RECORDS PROVIDED -
-- BEGIN --

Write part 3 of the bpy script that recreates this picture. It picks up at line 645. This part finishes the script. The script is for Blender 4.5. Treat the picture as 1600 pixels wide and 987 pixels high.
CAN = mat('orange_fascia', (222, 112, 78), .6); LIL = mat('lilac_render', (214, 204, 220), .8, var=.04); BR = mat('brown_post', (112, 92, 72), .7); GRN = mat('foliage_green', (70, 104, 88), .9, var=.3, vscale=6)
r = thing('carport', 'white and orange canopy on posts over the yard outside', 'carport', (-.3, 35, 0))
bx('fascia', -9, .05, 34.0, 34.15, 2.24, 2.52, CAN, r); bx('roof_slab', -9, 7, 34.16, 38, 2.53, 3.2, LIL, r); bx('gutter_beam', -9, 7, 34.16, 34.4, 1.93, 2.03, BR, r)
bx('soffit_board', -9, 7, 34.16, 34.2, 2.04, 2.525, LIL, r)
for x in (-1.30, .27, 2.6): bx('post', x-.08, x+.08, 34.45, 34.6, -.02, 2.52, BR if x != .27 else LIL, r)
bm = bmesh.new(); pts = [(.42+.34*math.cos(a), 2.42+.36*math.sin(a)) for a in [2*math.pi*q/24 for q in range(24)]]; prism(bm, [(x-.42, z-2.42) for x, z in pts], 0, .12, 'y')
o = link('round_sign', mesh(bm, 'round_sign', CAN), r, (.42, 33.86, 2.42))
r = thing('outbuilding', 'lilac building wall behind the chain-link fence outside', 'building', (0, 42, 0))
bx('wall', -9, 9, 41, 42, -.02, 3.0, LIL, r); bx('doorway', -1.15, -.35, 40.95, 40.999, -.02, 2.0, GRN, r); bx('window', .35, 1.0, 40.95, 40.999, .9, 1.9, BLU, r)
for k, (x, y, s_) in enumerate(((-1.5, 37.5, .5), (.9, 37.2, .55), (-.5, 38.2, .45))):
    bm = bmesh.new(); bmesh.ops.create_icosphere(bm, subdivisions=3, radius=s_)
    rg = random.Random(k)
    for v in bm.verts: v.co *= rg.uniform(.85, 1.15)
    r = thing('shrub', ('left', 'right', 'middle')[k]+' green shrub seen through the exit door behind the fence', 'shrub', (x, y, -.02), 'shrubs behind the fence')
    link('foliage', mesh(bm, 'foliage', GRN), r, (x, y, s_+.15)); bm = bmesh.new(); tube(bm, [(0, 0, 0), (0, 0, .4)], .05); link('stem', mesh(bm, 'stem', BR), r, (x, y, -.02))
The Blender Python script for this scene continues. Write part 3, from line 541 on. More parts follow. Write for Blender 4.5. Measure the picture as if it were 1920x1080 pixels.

-- END --

DIRECTIVE -
Repeat the listing exactly, from its first line to its last.

FINAL ANSWER -
Write part 3 of the bpy script that recreates this picture. It picks up at line 645. This part finishes the script. The script is for Blender 4.5. Treat the picture as 1600 pixels wide and 987 pixels high.
CAN = mat('orange_fascia', (222, 112, 78), .6); LIL = mat('lilac_render', (214, 204, 220), .8, var=.04); BR = mat('brown_post', (112, 92, 72), .7); GRN = mat('foliage_green', (70, 104, 88), .9, var=.3, vscale=6)
r = thing('carport', 'white and orange canopy on posts over the yard outside', 'carport', (-.3, 35, 0))
bx('fascia', -9, .05, 34.0, 34.15, 2.24, 2.52, CAN, r); bx('roof_slab', -9, 7, 34.16, 38, 2.53, 3.2, LIL, r); bx('gutter_beam', -9, 7, 34.16, 34.4, 1.93, 2.03, BR, r)
bx('soffit_board', -9, 7, 34.16, 34.2, 2.04, 2.525, LIL, r)
for x in (-1.30, .27, 2.6): bx('post', x-.08, x+.08, 34.45, 34.6, -.02, 2.52, BR if x != .27 else LIL, r)
bm = bmesh.new(); pts = [(.42+.34*math.cos(a), 2.42+.36*math.sin(a)) for a in [2*math.pi*q/24 for q in range(24)]]; prism(bm, [(x-.42, z-2.42) for x, z in pts], 0, .12, 'y')
o = link('round_sign', mesh(bm, 'round_sign', CAN), r, (.42, 33.86, 2.42))
r = thing('outbuilding', 'lilac building wall behind the chain-link fence outside', 'building', (0, 42, 0))
bx('wall', -9, 9, 41, 42, -.02, 3.0, LIL, r); bx('doorway', -1.15, -.35, 40.95, 40.999, -.02, 2.0, GRN, r); bx('window', .35, 1.0, 40.95, 40.999, .9, 1.9, BLU, r)
for k, (x, y, s_) in enumerate(((-1.5, 37.5, .5), (.9, 37.2, .55), (-.5, 38.2, .45))):
    bm = bmesh.new(); bmesh.ops.create_icosphere(bm, subdivisions=3, radius=s_)
    rg = random.Random(k)
    for v in bm.verts: v.co *= rg.uniform(.85, 1.15)
    r = thing('shrub', ('left', 'right', 'middle')[k]+' green shrub seen through the exit door behind the fence', 'shrub', (x, y, -.02), 'shrubs behind the fence')
    link('foliage', mesh(bm, 'foliage', GRN), r, (x, y, s_+.15)); bm = bmesh.new(); tube(bm, [(0, 0, 0), (0, 0, .4)], .05); link('stem', mesh(bm, 'stem', BR), r, (x, y, -.02))
The Blender Python script for this scene continues. Write part 3, from line 541 on. More parts follow. Write for Blender 4.5. Measure the picture as if it were 1920x1080 pixels.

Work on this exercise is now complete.